For those who are, this is one of the actor’s most applauded roles after JUNGLEE, pairing him with Asha Parekh and giving him plenty of opportunity to display his trademark manic-obsessive lover character. Here he is Anil Kumar, a.k.a. “Sona,” a.k.a. “Rocky,” a drumming and singing sensation who, together with his jazzy band and a lavish revue featuring dancer Ruby (Helen), packs ‘em in nightly at the posh Park Hotel. Unfortunately, a girl named Rupa, who is in love with Rocky but has been spurned by him, falls to her death from the hotel’s third floor (that’s British style, so the American fourth)—an apparent suicide. One year later, her younger sister Sunita (Parekh), believing Rupa to have been raped by Rocky, comes to the hotel seeking revenge—in the usual way, of course: by having her college girls’ hockey team attack Rocky with their sticks! Trouble is, Rocky has already fallen in love with Sunita, whom he met by chance on the train from Delhi, so he arranges for a band member to impersonate him for some days while he, using his real name of Anil, woos the obstinate girl as only Shammi can: by hurling himself in front of her, talking manically, making rubber faces, etc. He is aided from time to time by his well-heeled older friend, Prince Mahender Singh (Premnath) and frustrated by the pouting Ruby, who is madly smitten with him. Against all odds, Sunita does fall in love with him too—after he protects her, one Dark and Stormy Night, from a gang of rapacious thugs—but there’s still the problem of Rupa’s death, which may in fact have been murder. Did Rocky do it? Or Ruby? And what about the sinister Ramesh (Prem Chopra), Rupa’s jealous fiancé, who is also making a play for her sister Sunita?
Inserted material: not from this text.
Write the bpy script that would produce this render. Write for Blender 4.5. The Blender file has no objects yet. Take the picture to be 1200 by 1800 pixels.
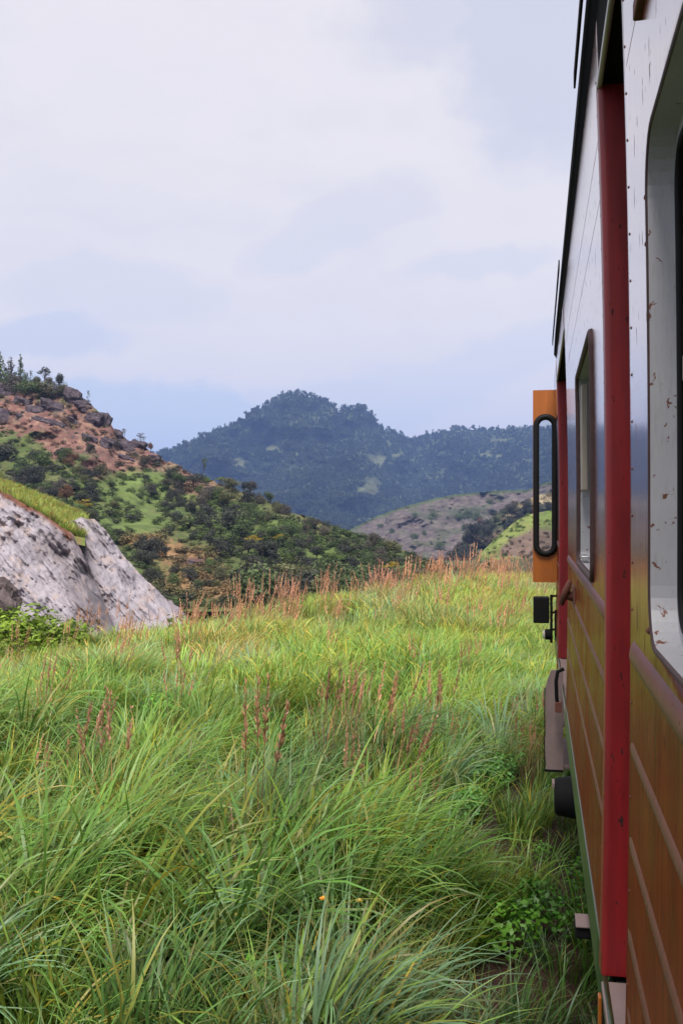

It all gets sorted out, more or less, in a surprise ending, but the real delight is in the pop-hallucinatory mise-en-scene. Though the film’s treatment of character is conventionally sexist (narcissistic, romance-obsessed, but ultimately patriarchal-conservative hero-stud encounters a sequence of three “bad”—which is to say, independent and sexually forward—ladies, each of whom is, of course, destroyed), the visual regime is playful, innovative, and often erotic. The wicked camera work includes gazing at and through apertures of all sorts—eyes, lattices, and guitar soundboards—and the frenetic cutting sets a pace that manages to upstage even hammy Shammi. The baroquely incoherent sets, especially for the club numbers, might have sprung from the fevered brain of a downmarket Salvador Dali (though, of course, they are really Bombay Occidentalism’s idea, in 1966, of the last word in modern chic). In one costume bit during the first song, Woh hasina (“That beauty,” sung for Shammi by Mohammad Rafi), Helen appears, dressed as a pink Flamenco diva, in the pupil of an enormous eye, framed by lashes that are shaped into cruel-looking steel fangs, while Shammi in a silver tux blows soulfully on a tenor sax. A moment later, they are romping through a landscape littered with what appear to be beribboned Joan Miro sculptures, then on to a forest where giant pastel-shaded lamps with crooked stands surround a faux Henry Moore figure, around which frolics a troupe of Slavonic ladies and Mariachi men. (Alice’s Adventures might have turned out like this had she gone, instead of to Wonderland, to the Museum of Modern Art during an Ethnic Diversity festival.)

Another standout number is Aaja aaja (“Come to me, come to me”), performed in an equally pastichey “rock ‘n roll club” and featuring Shammi’s orgasmic twitching during the beckoning refrain, “aa-aa-aa-aaja, aa-aa-aa-aaja”—which is evidently contagious, since everyone begins to do it. (Lucky thing that, back then, no one worried about Sexually Transmitted Dances!). Other catchy tunes, performed in more standard mountain landscapes, are Deewana [mujh sa nahin] (“There’s no mad lover like me…”), and O mere sonare (“Oh my darling Sona,” the latter sung by Asha Bhosle for Parekh).

[The Eros Entertainment DVD of TEESRI MANZIL is of decent but not exceptional visual quality. Subtitles are adequate for dialogues, but unfortunately are not provided for the six songs.]